GIVEN REQUEST — Pictures stay out of the copy; restate everything else in the material exactly.
★ ★ ★ ★
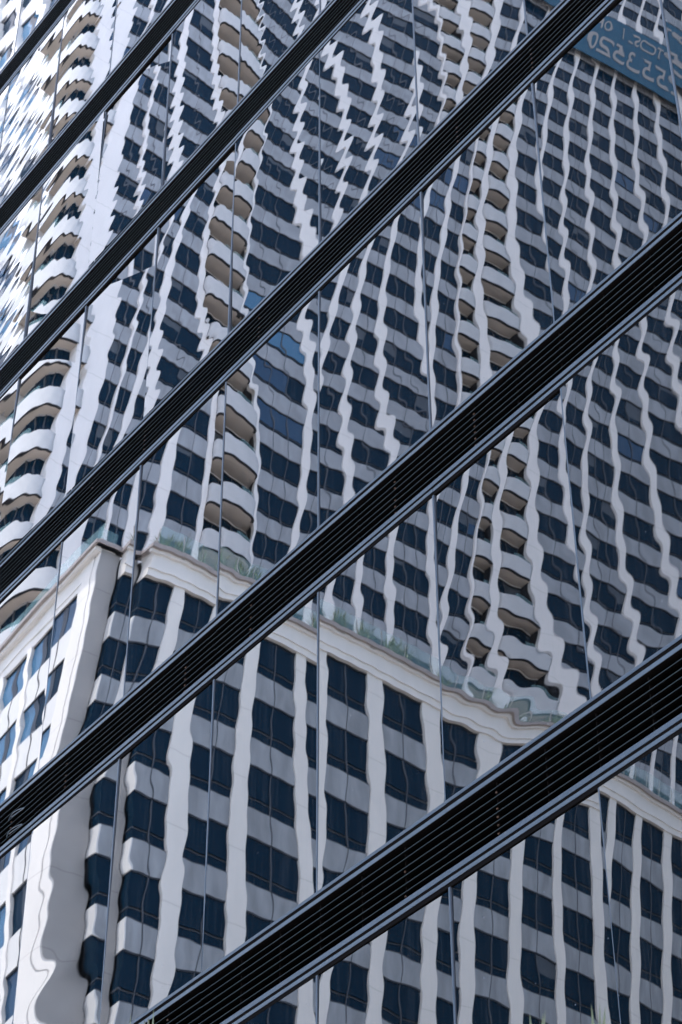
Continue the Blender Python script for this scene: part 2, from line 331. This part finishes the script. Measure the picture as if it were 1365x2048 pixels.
# ------------------------------------------------------------------ buildings over the street (seen in the mirror glass)
XF, XT = 59.0, 67.0
YC = 2*W-.5672*XF                                   # plane of the street faces
def Ff(xf): return lambda a, z, d: (xf+d, 2*W-a, z)  # front face: a = distance beyond the glass in the mirror image
def Fl(xf): return lambda a, z, d: (xf-a, YC+d, z)   # street face: a = metres back from the corner
wr = random.Random(21)
class Windows:
    """first 100 windows become parts of their own, the others one mesh"""
    def __init__(s, parent): s.n = 0; s.p = parent; s.rest = MB(); s.M = ['win', 'win2', 'win3', 'frame', 'mull', 'dband', 'blind']
    def add(s, F, a0, a1, z0, z1, nm, near=True, d=-.30, low=.0, div='thin', pal=(.90, .08, .02)):
        own = near and s.n < 100
        mb = MB() if own else s.rest
        k0 = wr.random()
        base = 0 if k0 < pal[0] else (1 if k0 < pal[0]+pal[1] else 2)
        n = nm+1; w = (a1-a0)/n
        for i in range(n):
            kk = base if wr.random() < .8 else 0
            mb.box(F, a0+i*w+.01, a0+(i+1)*w-.01, z0+low+.06, z1-.07, d-.03, d, kk)
            if div == 'thin' and wr.random() < (.03 if low > .4 else .09):                   # blinds drawn part of the way
                mb.box(F, a0+i*w+.03, a0+(i+1)*w-.03, z1-.08-wr.choice((.3, .5, .8, 1.1)), z1-.08, d-.01, d+.003, 6)
            if i: mb.box(F, a0+i*w-.03, a0+i*w+.03, z0, z1, d-.05, d+(.05 if div == 'thin' else .03), 4) if div == 'thin' else mb.box(F, a0+i*w-.19, a0+i*w+.19, z0, z1, d-.05, d+.02, 5)
        mb.box(F, a0, a1, z1-.07, z1, d-.05, d+.05, 5); mb.box(F, a0, a1, z0, z0+.06, d-.05, d+.05, 3)
        if low:
            mb.box(F, a0, a1, z0+.062, z0+low-.05, d-.05, d-.02, 0); mb.box(F, a0, a1, z0+low-.048, z0+low-.018, d-.05, d+.008, 4)
        if own:
            s.n += 1; mb.build('window', s.M, s.p)
    def done(s):
        o = s.rest.build('window', s.M, s.p); o['kind'] = 'stuff'

# ---- podium block
pod = tag(empty('stone_building'), 'white stone corner block with planted glass railed roof terrace', 'building')
PWIN = Windows(pod)
F = Ff(-XF); G = Fl(-XF-.5)
wall = MB()                                           # 0 white 1 grey spandrel 2 grey pilaster 3 coping 4 spandrel paled for sunlight 5 dark
Q = [.622, .678, .735, .790, .845, .900, .955, 1.010, 1.065, 1.12, 1.175, 1.23, 1.285, 1.34]
AE = 1.36*XF; Ztop = .9415*XF+CZ; Zc = .9675*XF+CZ
E2 = .590*XF; P0_ = .5672*XF
wall.box(F, P0_+.3, AE, 0, Zc-.35, -34, -1.65, 5); wall.box(F, E2-.03, AE, 0, Zc-.36, -1.64, -.47, 5); wall.box(F, E2+.04, AE, 0, Zc-.4, -.46, -.14, 5)      # core
piers = [(q*XF, .88 if i not in (2, 6) else .66) for i, q in enumerate(Q)]
for a, w in piers: wall.box(F, a-w/2, a+w/2, 0, Ztop+.02, -.45, .07, 0)
edges = [E2]+[x for a, w in piers for x in (a-w/2, a+w/2)]+[AE]
bays = [(edges[i], edges[i+1]) for i in range(0, len(edges), 2)]
for k in range(0, 18):
    z1 = Ztop-PF*k; z0 = z1-2.06
    if z0 < 1: break
    for i, (a0, a1) in enumerate(bays):
        PWIN.add(F, a0+.002, a1-.002, z0, z1, 1, near=(k < 7 and i < 11), low=.52, d=-.07, pal=(.99, .01, 0))
        wall.box(F, a0, a1-.002, z0-1.23, z0, -.45, 0, 1)
        wall.box(F, (a0+a1)/2-.025, (a0+a1)/2+.025, z0-1.228, z0-.002, .001, .012, 7)
    # return of the first bay and the glass that turns the corner
    wall.box(F, E2-.06, E2, z0-1.23, z0, -.7, 0.002, 4)  # paler than the front spandrels: its sunlight is put into the colour
    wall.box(F, E2-.03, E2+.02, z0, z1, -.7, -.06, 6); wall.box(F, E2-.05, E2+.04, z0+.45, z0+.52, -.7, -.04, 7)
# corner pilaster
P0, P1 = .5672*XF, E2-.14
wall.box(F, P0+.05, P1, 0, Zc-.3, -1.6, -.5, 2)
wall.box(F, P1+.001, E2-.061, 0, Zc-.3, -1.6, -.60, 2)
# cornice
wall.box(F, E2-.062, AE, Ztop+.021, Zc-.22, -.45, .15, 0); wall.box(F, E2-.16, AE, Ztop+.36, Ztop+.44, .151, .21, 0); wall.box(F, E2-.25, AE, Zc-.218, Zc, -.6, .42, 3); wall.box(F, E2-.2, AE, Zc-.36, Zc-.22, .151, .28, 0)
wall.box(F, P0-.25, E2-.26, Zc-.218, Zc-.002, -2.6, -.25, 3)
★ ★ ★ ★
EXERCISE ANSWER —
Continue the Blender Python script for this scene: part 2, from line 331. This part finishes the script. Measure the picture as if it were 1365x2048 pixels.
# ------------------------------------------------------------------ buildings over the street (seen in the mirror glass)
XF, XT = 59.0, 67.0
YC = 2*W-.5672*XF                                   # plane of the street faces
def Ff(xf): return lambda a, z, d: (xf+d, 2*W-a, z)  # front face: a = distance beyond the glass in the mirror image
def Fl(xf): return lambda a, z, d: (xf-a, YC+d, z)   # street face: a = metres back from the corner
wr = random.Random(21)
class Windows:
    """first 100 windows become parts of their own, the others one mesh"""
    def __init__(s, parent): s.n = 0; s.p = parent; s.rest = MB(); s.M = ['win', 'win2', 'win3', 'frame', 'mull', 'dband', 'blind']
    def add(s, F, a0, a1, z0, z1, nm, near=True, d=-.30, low=.0, div='thin', pal=(.90, .08, .02)):
        own = near and s.n < 100
        mb = MB() if own else s.rest
        k0 = wr.random()
        base = 0 if k0 < pal[0] else (1 if k0 < pal[0]+pal[1] else 2)
        n = nm+1; w = (a1-a0)/n
        for i in range(n):
            kk = base if wr.random() < .8 else 0
            mb.box(F, a0+i*w+.01, a0+(i+1)*w-.01, z0+low+.06, z1-.07, d-.03, d, kk)
            if div == 'thin' and wr.random() < (.03 if low > .4 else .09):                   # blinds drawn part of the way
                mb.box(F, a0+i*w+.03, a0+(i+1)*w-.03, z1-.08-wr.choice((.3, .5, .8, 1.1)), z1-.08, d-.01, d+.003, 6)
            if i: mb.box(F, a0+i*w-.03, a0+i*w+.03, z0, z1, d-.05, d+(.05 if div == 'thin' else .03), 4) if div == 'thin' else mb.box(F, a0+i*w-.19, a0+i*w+.19, z0, z1, d-.05, d+.02, 5)
        mb.box(F, a0, a1, z1-.07, z1, d-.05, d+.05, 5); mb.box(F, a0, a1, z0, z0+.06, d-.05, d+.05, 3)
        if low:
            mb.box(F, a0, a1, z0+.062, z0+low-.05, d-.05, d-.02, 0); mb.box(F, a0, a1, z0+low-.048, z0+low-.018, d-.05, d+.008, 4)
        if own:
            s.n += 1; mb.build('window', s.M, s.p)
    def done(s):
        o = s.rest.build('window', s.M, s.p); o['kind'] = 'stuff'

# ---- podium block
pod = tag(empty('stone_building'), 'white stone corner block with planted glass railed roof terrace', 'building')
PWIN = Windows(pod)
F = Ff(-XF); G = Fl(-XF-.5)
wall = MB()                                           # 0 white 1 grey spandrel 2 grey pilaster 3 coping 4 spandrel paled for sunlight 5 dark
Q = [.622, .678, .735, .790, .845, .900, .955, 1.010, 1.065, 1.12, 1.175, 1.23, 1.285, 1.34]
AE = 1.36*XF; Ztop = .9415*XF+CZ; Zc = .9675*XF+CZ
E2 = .590*XF; P0_ = .5672*XF
wall.box(F, P0_+.3, AE, 0, Zc-.35, -34, -1.65, 5); wall.box(F, E2-.03, AE, 0, Zc-.36, -1.64, -.47, 5); wall.box(F, E2+.04, AE, 0, Zc-.4, -.46, -.14, 5)      # core
piers = [(q*XF, .88 if i not in (2, 6) else .66) for i, q in enumerate(Q)]
for a, w in piers: wall.box(F, a-w/2, a+w/2, 0, Ztop+.02, -.45, .07, 0)
edges = [E2]+[x for a, w in piers for x in (a-w/2, a+w/2)]+[AE]
bays = [(edges[i], edges[i+1]) for i in range(0, len(edges), 2)]
for k in range(0, 18):
    z1 = Ztop-PF*k; z0 = z1-2.06
    if z0 < 1: break
    for i, (a0, a1) in enumerate(bays):
        PWIN.add(F, a0+.002, a1-.002, z0, z1, 1, near=(k < 7 and i < 11), low=.52, d=-.07, pal=(.99, .01, 0))
        wall.box(F, a0, a1-.002, z0-1.23, z0, -.45, 0, 1)
        wall.box(F, (a0+a1)/2-.025, (a0+a1)/2+.025, z0-1.228, z0-.002, .001, .012, 7)
    # return of the first bay and the glass that turns the corner
    wall.box(F, E2-.06, E2, z0-1.23, z0, -.7, 0.002, 4)  # paler than the front spandrels: its sunlight is put into the colour
    wall.box(F, E2-.03, E2+.02, z0, z1, -.7, -.06, 6); wall.box(F, E2-.05, E2+.04, z0+.45, z0+.52, -.7, -.04, 7)
# corner pilaster
P0, P1 = .5672*XF, E2-.14
wall.box(F, P0+.05, P1, 0, Zc-.3, -1.6, -.5, 2)
wall.box(F, P1+.001, E2-.061, 0, Zc-.3, -1.6, -.60, 2)
# cornice
wall.box(F, E2-.062, AE, Ztop+.021, Zc-.22, -.45, .15, 0); wall.box(F, E2-.16, AE, Ztop+.36, Ztop+.44, .151, .21, 0); wall.box(F, E2-.25, AE, Zc-.218, Zc, -.6, .42, 3); wall.box(F, E2-.2, AE, Zc-.36, Zc-.22, .151, .28, 0)
wall.box(F, P0-.25, E2-.26, Zc-.218, Zc-.002, -2.6, -.25, 3)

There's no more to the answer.